## Goal
Copy the data exactly as it appears, and do not include any pictures.

## Available data
--- START ---

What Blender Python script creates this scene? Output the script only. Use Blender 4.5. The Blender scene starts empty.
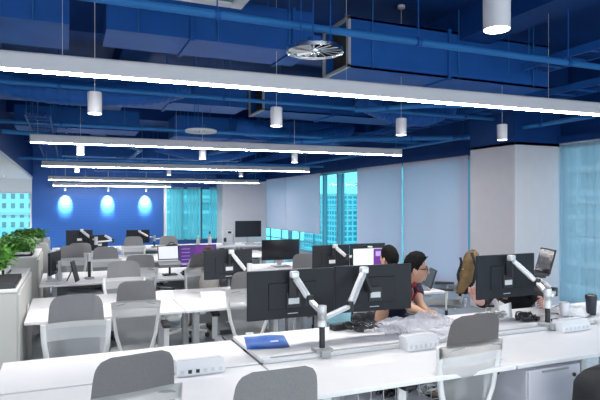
import bpy, bmesh, math, random
from mathutils import Vector, Matrix, Euler

random.seed(7)
S = bpy.context.scene
C = S.collection
PI = math.pi

# ------------------------------------------------------------------ camera
cam_d = bpy.data.cameras.new('camera')
cam = bpy.data.objects.new('camera', cam_d)
C.objects.link(cam)
cam.location = (0, 0, 1.65)
cam.rotation_euler = (PI / 2, 0, -math.radians(23.0))
cam_d.sensor_width = 36
cam_d.lens = 36 * 550 / 600
cam_d.shift_y = 4 / 600
cam_d.clip_start = 0.05
cam_d.clip_end = 500
S.camera = cam

# ------------------------------------------------------------------ world, exposure
W = bpy.data.worlds.new('sky')
S.world = W
W.use_nodes = True
bg = W.node_tree.nodes['Background']
bg.inputs[0].default_value = (0.86, 0.94, 1.0, 1)
bg.inputs[1].default_value = 3.0
S.view_settings.view_transform = 'Standard'
S.view_settings.look = 'None'
S.view_settings.gamma = 1
S.view_settings.use_curve_mapping = False
S.view_settings.exposure = 0.12
S.cycles.use_denoising = True
S.cycles.max_bounces = 8
S.cycles.transparent_max_bounces = 24
S.cycles.sample_clamp_indirect = 6
LINE_POWER = 68.0
SPOT_POWER = 55.0


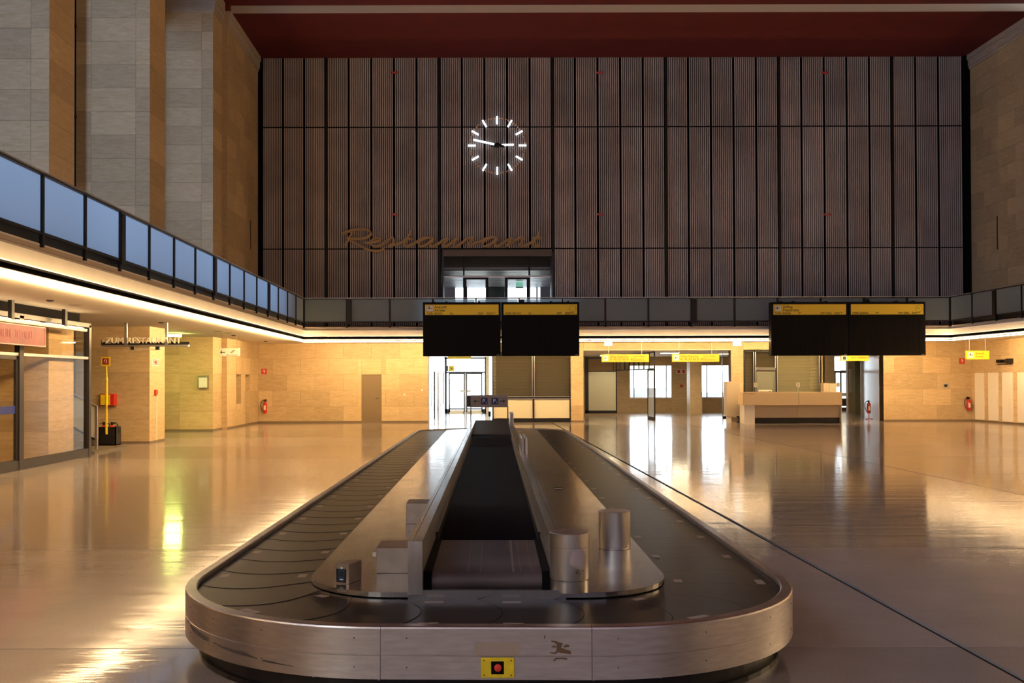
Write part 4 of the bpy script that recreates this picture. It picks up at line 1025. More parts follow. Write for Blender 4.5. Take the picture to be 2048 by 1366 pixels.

--- END ---

## Written solution
What Blender Python script creates this scene? Output the script only. Use Blender 4.5. The Blender scene starts empty.
import bpy, bmesh, math, random
from mathutils import Vector, Matrix, Euler

random.seed(7)
S = bpy.context.scene
C = S.collection
PI = math.pi

# ------------------------------------------------------------------ camera
cam_d = bpy.data.cameras.new('camera')
cam = bpy.data.objects.new('camera', cam_d)
C.objects.link(cam)
cam.location = (0, 0, 1.65)
cam.rotation_euler = (PI / 2, 0, -math.radians(23.0))
cam_d.sensor_width = 36
cam_d.lens = 36 * 550 / 600
cam_d.shift_y = 4 / 600
cam_d.clip_start = 0.05
cam_d.clip_end = 500
S.camera = cam

# ------------------------------------------------------------------ world, exposure
W = bpy.data.worlds.new('sky')
S.world = W
W.use_nodes = True
bg = W.node_tree.nodes['Background']
bg.inputs[0].default_value = (0.86, 0.94, 1.0, 1)
bg.inputs[1].default_value = 3.0
S.view_settings.view_transform = 'Standard'
S.view_settings.look = 'None'
S.view_settings.gamma = 1
S.view_settings.use_curve_mapping = False
S.view_settings.exposure = 0.12
S.cycles.use_denoising = True
S.cycles.max_bounces = 8
S.cycles.transparent_max_bounces = 24
S.cycles.sample_clamp_indirect = 6
LINE_POWER = 68.0
SPOT_POWER = 55.0


Write part 4 of the bpy script that recreates this picture. It picks up at line 1025. More parts follow. Write for Blender 4.5. Take the picture to be 2048 by 1366 pixels.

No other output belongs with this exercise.